The old story 21 dug up about Mariotti and Telender threatening to come to blows in the press box got me thinking. How common is this? And is Rick's quote right on, or a bunch of unprofessional bull?
"In all honesty," says Telander, "anybody who's ever written deadline journalism who hasn't gotten in a fight in the press box is somebody I wouldn't want to hire. People who aren't there don't know what it's like. People don't know the incredible pressures and tensions. People melt down all the time."
Have you ever gotten into a confrontation in a press box?
Once, on a 100-degree night in a press box with no AC, I was covering a college football game that ended in overtime 3 minutes before deadline. The team I was covering was ranked in the top 25, and is a fairly successful program from a BCS conference.
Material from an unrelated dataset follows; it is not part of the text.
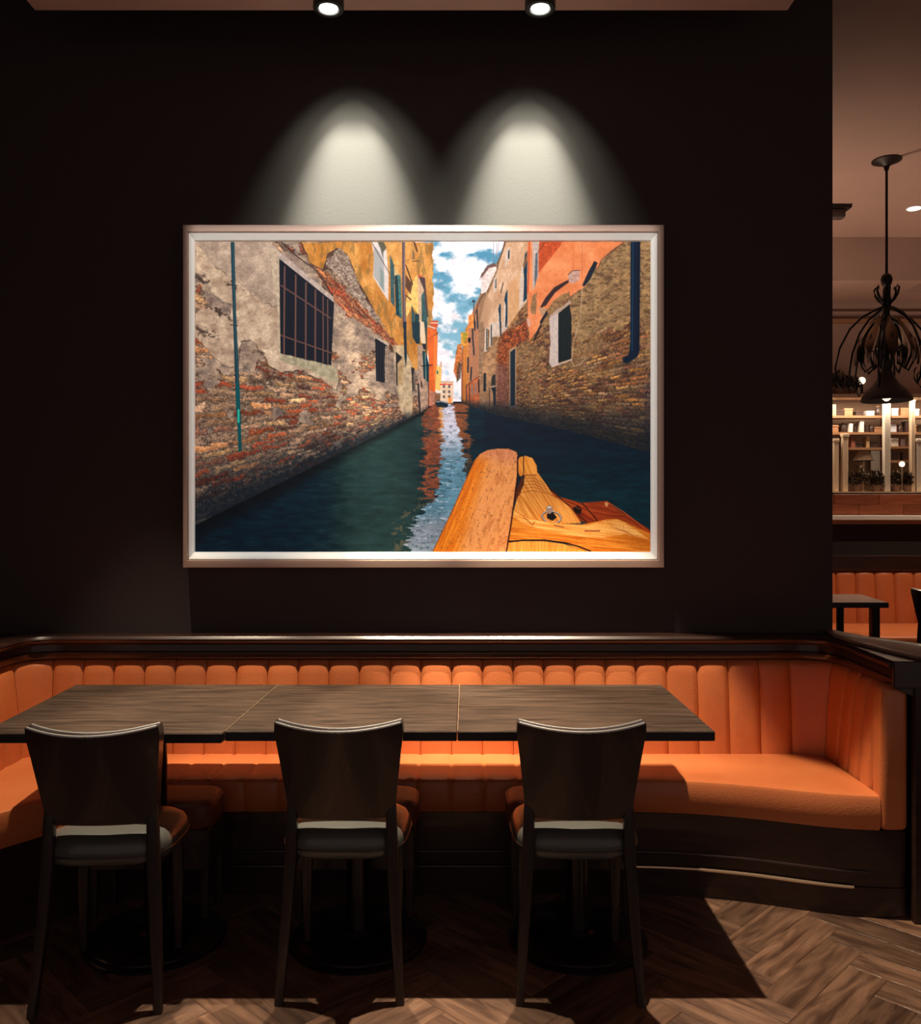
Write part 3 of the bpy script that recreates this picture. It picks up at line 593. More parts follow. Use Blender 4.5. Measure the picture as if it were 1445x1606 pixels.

They had just been upset in the season opener by an upstart, unranked program on the road. (Tiny town, awful press box, perhaps one of the worst Division I boxes I'd ever been in, but a huge deal to this school, which had never beaten a Top 25 team.) The Upstart Program's PR staff had been acting upprofessional all game -- cheering in the pressbox, cheering over the internal PA, using nicknames instead of real names on big plays by their team -- and after the game, some of them were singing the schools fight song and yuking it up quite loud. Stressing hard to get something better for the second edition, I somewhat rudely asked them to please be quiet, and was ignored. At that point, something in me snapped, and I yelled, loud and angry, "Would you please shut the fork up? There are people here trying to do their jobs!"
I'm sure they thought I was big-city scribe, acting like a big-city asshole, and I felt bad about it later, but they piped down, and the other guys who covered my team thought I was a hero. That's the closest I've ever come to a "press box fight," but I'd be interested in hearing some of your stories, with or without names.